Exercise description: Write out the material exactly, leaving every picture behind.

Data lines:
::::::::

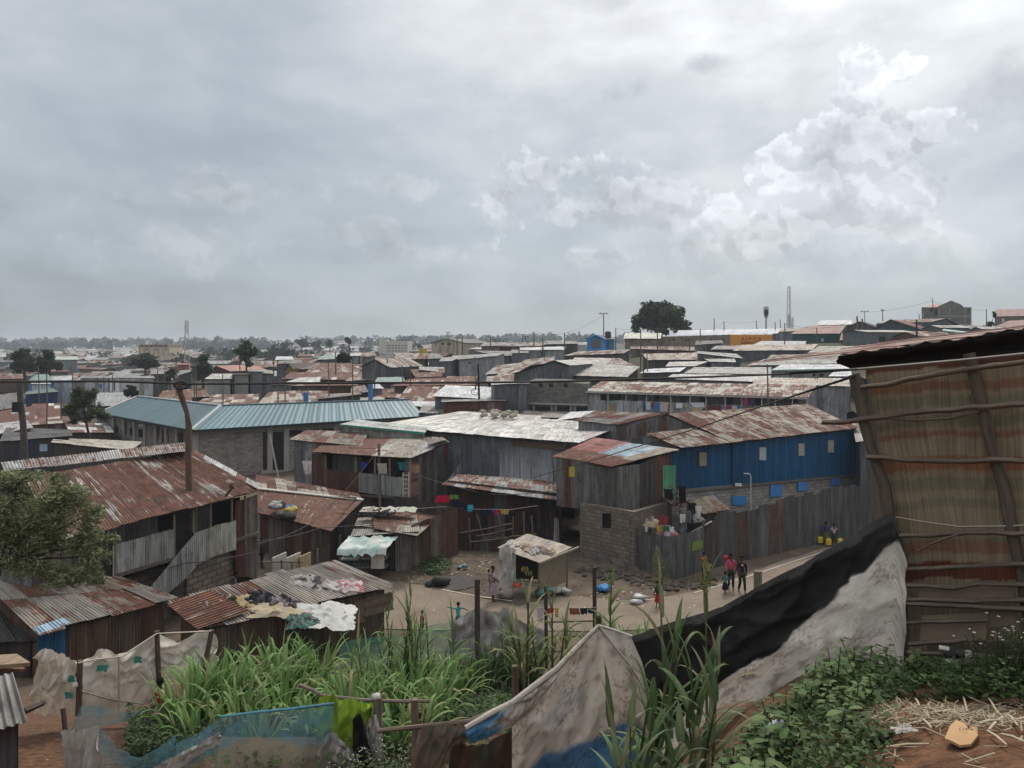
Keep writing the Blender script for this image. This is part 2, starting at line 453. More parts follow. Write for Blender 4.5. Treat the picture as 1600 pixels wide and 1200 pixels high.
# brighter towards the hidden sun, up and to the right
dot = t.add('ShaderNodeVectorMath', operation='DOT_PRODUCT'); t.put(dot.inputs[0], d)
g1, g2 = azel(1210, -200); gd = V((math.sin(g1)*math.cos(g2), math.cos(g1)*math.cos(g2), math.sin(g2)))
dot.inputs[1].default_value = gd
ang = t.math('ARCCOSINE', dot.outputs['Value'])
glow = t.math('POWER', t.rng(ang, .05, .66, 1, 0), 2.0)
lum = t.math('ADD', lum, t.math('MULTIPLY', glow, t.rng(lay, .36, .64, .36, .72)))
lum = t.math('SUBTRACT', lum, t.rng(az, -.75, .25, .095, 0))
cc = t.add('ShaderNodeCombineColor')
for i, k in enumerate((.885, 1.0, 1.10)): t.put(cc.inputs[i], t.math('MULTIPLY', lum, k))
warm = t.math('MAXIMUM', t.rng(lum, .40, .72), t.math('MAXIMUM', t.rng(zz, .45, .8), t.rng(dy, .1, -.3)))
tint = t.mix(warm, cc.outputs[0], t.mix(1.0, cc.outputs[0], (1.10, 1.0, .925, 1), 'MULTIPLY'))
def offs(x, y): return vm('ADD', ae, (x, y, 0))
def blobdist(bl):
    """smallest scaled distance to any of the cloud lumps given as directions"""
    m_ = None
    for bx, by, rx, ry in bl:
        a0, e0 = azel(bx, by); ix, iy = 1/(rx/F*math.cos(a0)**2*1.1), 1/(ry/F*1.05)
        k = vm('LENGTH', vm('MULTIPLY_ADD', ae, (ix, iy, 0), (-a0*ix, -e0*iy, 0))); m_ = k if m_ is None else t.math('MINIMUM', m_, k)
    return m_
def vor(vec):
    v = t.add('ShaderNodeTexVoronoi', feature='F1', voronoi_dimensions='2D'); t.put(v.inputs['Vector'], vec); v.inputs['Scale'].default_value = 17
    v.inputs['Detail'].default_value = 1.6; v.inputs['Roughness'].default_value = .55; return v.outputs['Distance']
wn = noise2(ae, 26, 5, .62); wob = vm('MULTIPLY_ADD', wn.outputs['Color'], (.034, .034, 0), ae)
b0 = vor(wob); b1 = vor(vm('ADD', wob, (.004, .012, 0)))
s0 = noise2(ae, 9, 7, .6).outputs['Fac']; s1 = noise2(offs(.010, .032), 9, 5, .55).outputs['Fac']
field = t.math('ADD', t.math('ADD', t.math('MULTIPLY', t.math('SUBTRACT', .50, b0), .42), t.math('MULTIPLY', t.math('SUBTRACT', wn.outputs['Fac'], .5), 1.5)), t.math('MULTIPLY', t.math('SUBTRACT', s0, .5), 2.3))
relief = t.math('ADD', t.math('MULTIPLY', t.rng(t.math('SUBTRACT', b1, b0), -.07, .10), .45), t.math('MULTIPLY', t.rng(t.math('SUBTRACT', s0, s1), -.07, .11), .55))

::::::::

Task output:
Keep writing the Blender script for this image. This is part 2, starting at line 453. More parts follow. Write for Blender 4.5. Treat the picture as 1600 pixels wide and 1200 pixels high.
# brighter towards the hidden sun, up and to the right
dot = t.add('ShaderNodeVectorMath', operation='DOT_PRODUCT'); t.put(dot.inputs[0], d)
g1, g2 = azel(1210, -200); gd = V((math.sin(g1)*math.cos(g2), math.cos(g1)*math.cos(g2), math.sin(g2)))
dot.inputs[1].default_value = gd
ang = t.math('ARCCOSINE', dot.outputs['Value'])
glow = t.math('POWER', t.rng(ang, .05, .66, 1, 0), 2.0)
lum = t.math('ADD', lum, t.math('MULTIPLY', glow, t.rng(lay, .36, .64, .36, .72)))
lum = t.math('SUBTRACT', lum, t.rng(az, -.75, .25, .095, 0))
cc = t.add('ShaderNodeCombineColor')
for i, k in enumerate((.885, 1.0, 1.10)): t.put(cc.inputs[i], t.math('MULTIPLY', lum, k))
warm = t.math('MAXIMUM', t.rng(lum, .40, .72), t.math('MAXIMUM', t.rng(zz, .45, .8), t.rng(dy, .1, -.3)))
tint = t.mix(warm, cc.outputs[0], t.mix(1.0, cc.outputs[0], (1.10, 1.0, .925, 1), 'MULTIPLY'))
def offs(x, y): return vm('ADD', ae, (x, y, 0))
def blobdist(bl):
    """smallest scaled distance to any of the cloud lumps given as directions"""
    m_ = None
    for bx, by, rx, ry in bl:
        a0, e0 = azel(bx, by); ix, iy = 1/(rx/F*math.cos(a0)**2*1.1), 1/(ry/F*1.05)
        k = vm('LENGTH', vm('MULTIPLY_ADD', ae, (ix, iy, 0), (-a0*ix, -e0*iy, 0))); m_ = k if m_ is None else t.math('MINIMUM', m_, k)
    return m_
def vor(vec):
    v = t.add('ShaderNodeTexVoronoi', feature='F1', voronoi_dimensions='2D'); t.put(v.inputs['Vector'], vec); v.inputs['Scale'].default_value = 17
    v.inputs['Detail'].default_value = 1.6; v.inputs['Roughness'].default_value = .55; return v.outputs['Distance']
wn = noise2(ae, 26, 5, .62); wob = vm('MULTIPLY_ADD', wn.outputs['Color'], (.034, .034, 0), ae)
b0 = vor(wob); b1 = vor(vm('ADD', wob, (.004, .012, 0)))
s0 = noise2(ae, 9, 7, .6).outputs['Fac']; s1 = noise2(offs(.010, .032), 9, 5, .55).outputs['Fac']
field = t.math('ADD', t.math('ADD', t.math('MULTIPLY', t.math('SUBTRACT', .50, b0), .42), t.math('MULTIPLY', t.math('SUBTRACT', wn.outputs['Fac'], .5), 1.5)), t.math('MULTIPLY', t.math('SUBTRACT', s0, .5), 2.3))
relief = t.math('ADD', t.math('MULTIPLY', t.rng(t.math('SUBTRACT', b1, b0), -.07, .10), .45), t.math('MULTIPLY', t.rng(t.math('SUBTRACT', s0, s1), -.07, .11), .55))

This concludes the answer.